Saturday, September 24, 2016

Defensively Abysmal Chelsea Face A Struggle To Even Get Top Four


The Italian suffered his most humiliating defeat as Blues boss as his side were woefully outclassed against their London rivals

Chelsea were humbled, humiliated and hounded at the Emirates Stadium in a 3-0 defeat by Arsenal causing them to slip to a now familiar early season, mid-table position.

Antonio Conte's side are eight points behind Pep Guardiola's electric Manchester City and have dropped to eighth, but it is the performances on the pitch, rather than the points gap, which proves that the title is nothing but a dream this season.
Only six Premier League games in and things look dire for Conte, with his defence crumbling under the slightest of pressure, while they had to wait until the 83rd minute to get even a shot on target as they were completely overrun in midfield.

Roman Abramovich labelled top four as his minimum expectation for Conte at the start of the season, but even that must be in doubt as Chelsea were well-beaten by a team who have made getting into the Champions League their specialty.

The only Chelsea player who walked off the pitch with any of his reputation intact was Diego Costa, who battled for territory and chased down loose long balls with the Blues' short passing game being non-existent.


Thibaut Courtois was berating his defence while Gary Cahill was pointing fingers back at his goalkeeper as they looked clueless against runs in behind as they struggled to close down or identify danger.

It was the same old story for Cahill, who was caught in possession for Arsenal's first goal as Alexis Sanchez opened the scoring all too easily, giving Chelsea an uphill struggle to even stay in the game.

Cahill was the worst of a shocking back line who are completely lacking in confidence and leadership without their captain John Terry despite the four defenders on the pitch having an average age of 30.

Defending is a team effort and the midfield showed practically no ability to track Arsenal's clever runners from midfield, even N'Golo Kante was overrun by the weight of expectation on his shoulders.

Nemanja Matic had a really poor game in the first half, winning only 37.5% of his duels, while Chelsea's magician and ex-Arsenal man, Cesc Fabregas, wasn't in the game at all.


Fabregas got his first league start for Chelsea this season after a good performance in the cup against Leicester, but he didn't get a look-in as his side failed to string more than two passes together and was humiliatingly hauled off in the 54th minute.

That substitution will harm the confidence of a player who has been sidelined under the new regime and Conte will have to do some soul searching to find a new, winning formula.

Arsenal are a club with stability and have improved in the last transfer window while Chelsea are in a world of uncertainty.
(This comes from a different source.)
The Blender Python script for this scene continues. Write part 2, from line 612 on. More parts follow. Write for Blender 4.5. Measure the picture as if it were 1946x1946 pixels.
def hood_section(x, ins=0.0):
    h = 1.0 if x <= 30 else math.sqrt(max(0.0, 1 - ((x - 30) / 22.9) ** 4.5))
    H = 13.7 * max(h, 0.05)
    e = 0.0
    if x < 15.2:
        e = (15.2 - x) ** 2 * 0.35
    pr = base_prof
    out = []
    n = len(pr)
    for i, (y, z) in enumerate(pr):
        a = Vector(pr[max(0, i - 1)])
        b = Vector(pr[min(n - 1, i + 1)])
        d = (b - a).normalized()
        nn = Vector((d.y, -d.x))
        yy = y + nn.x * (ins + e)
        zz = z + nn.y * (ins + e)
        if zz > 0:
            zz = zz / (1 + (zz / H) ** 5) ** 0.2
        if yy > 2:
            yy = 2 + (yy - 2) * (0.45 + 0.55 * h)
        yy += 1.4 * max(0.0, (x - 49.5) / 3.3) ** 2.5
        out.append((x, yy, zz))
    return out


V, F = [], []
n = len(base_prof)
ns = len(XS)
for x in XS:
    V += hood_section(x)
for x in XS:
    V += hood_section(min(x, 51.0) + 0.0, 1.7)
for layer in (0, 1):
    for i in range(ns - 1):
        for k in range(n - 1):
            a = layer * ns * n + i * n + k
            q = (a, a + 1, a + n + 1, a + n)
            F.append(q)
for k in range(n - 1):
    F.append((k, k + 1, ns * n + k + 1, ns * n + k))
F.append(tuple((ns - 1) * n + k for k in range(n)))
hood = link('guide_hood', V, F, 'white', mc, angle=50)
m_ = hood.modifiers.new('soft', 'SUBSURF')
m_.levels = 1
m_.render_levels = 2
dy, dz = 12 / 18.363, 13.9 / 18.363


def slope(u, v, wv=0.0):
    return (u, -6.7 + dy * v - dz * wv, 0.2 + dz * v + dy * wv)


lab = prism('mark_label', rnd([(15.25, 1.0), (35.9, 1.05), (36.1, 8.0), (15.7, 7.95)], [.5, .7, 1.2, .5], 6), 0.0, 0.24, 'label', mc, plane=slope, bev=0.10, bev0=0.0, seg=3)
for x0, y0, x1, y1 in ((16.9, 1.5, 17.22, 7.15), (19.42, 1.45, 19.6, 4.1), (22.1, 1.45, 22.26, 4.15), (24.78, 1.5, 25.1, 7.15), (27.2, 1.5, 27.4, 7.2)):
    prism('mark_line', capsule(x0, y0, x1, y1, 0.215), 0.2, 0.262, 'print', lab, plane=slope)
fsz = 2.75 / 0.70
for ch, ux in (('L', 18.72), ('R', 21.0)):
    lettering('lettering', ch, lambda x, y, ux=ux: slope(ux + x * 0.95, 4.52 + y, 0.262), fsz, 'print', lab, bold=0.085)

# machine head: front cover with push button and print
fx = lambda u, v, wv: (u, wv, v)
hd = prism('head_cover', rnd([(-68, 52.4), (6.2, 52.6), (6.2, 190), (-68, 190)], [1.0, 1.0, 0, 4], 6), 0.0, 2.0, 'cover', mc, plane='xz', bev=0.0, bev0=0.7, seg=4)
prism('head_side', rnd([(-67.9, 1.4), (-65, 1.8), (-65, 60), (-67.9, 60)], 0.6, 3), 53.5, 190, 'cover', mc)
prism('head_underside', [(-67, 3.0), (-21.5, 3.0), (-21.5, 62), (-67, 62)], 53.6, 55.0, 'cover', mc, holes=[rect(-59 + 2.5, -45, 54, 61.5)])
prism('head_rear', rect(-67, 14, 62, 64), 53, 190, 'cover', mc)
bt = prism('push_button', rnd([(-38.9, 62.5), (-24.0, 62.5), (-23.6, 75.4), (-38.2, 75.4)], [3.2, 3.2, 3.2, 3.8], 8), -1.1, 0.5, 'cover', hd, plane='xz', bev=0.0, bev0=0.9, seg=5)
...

Off the pitch, Conte will point fingers back at his board, who failed to secure first-choice transfer targets, including Radja Nainggolan or Kalidou Koulibaly, who would have offered a huge improvement to his side's weaknesses.

The former Juventus boss debuted a formation with three at the back in the second half, as he experimented in the hope of stumbling upon an answer to a defence in crisis.

One clean sheet in his first eight games is not good enough for a team with Champions League ambitions while Conte's Chelsea also broke an unwanted record by being the first Chelsea team to concede three goals in a first half against Arsenal.

Chelsea conceded 53 goals last season, which is something Conte points to as part of the problem, but it is up to him to end these issues as he looks on course to potentially beat that horrific total.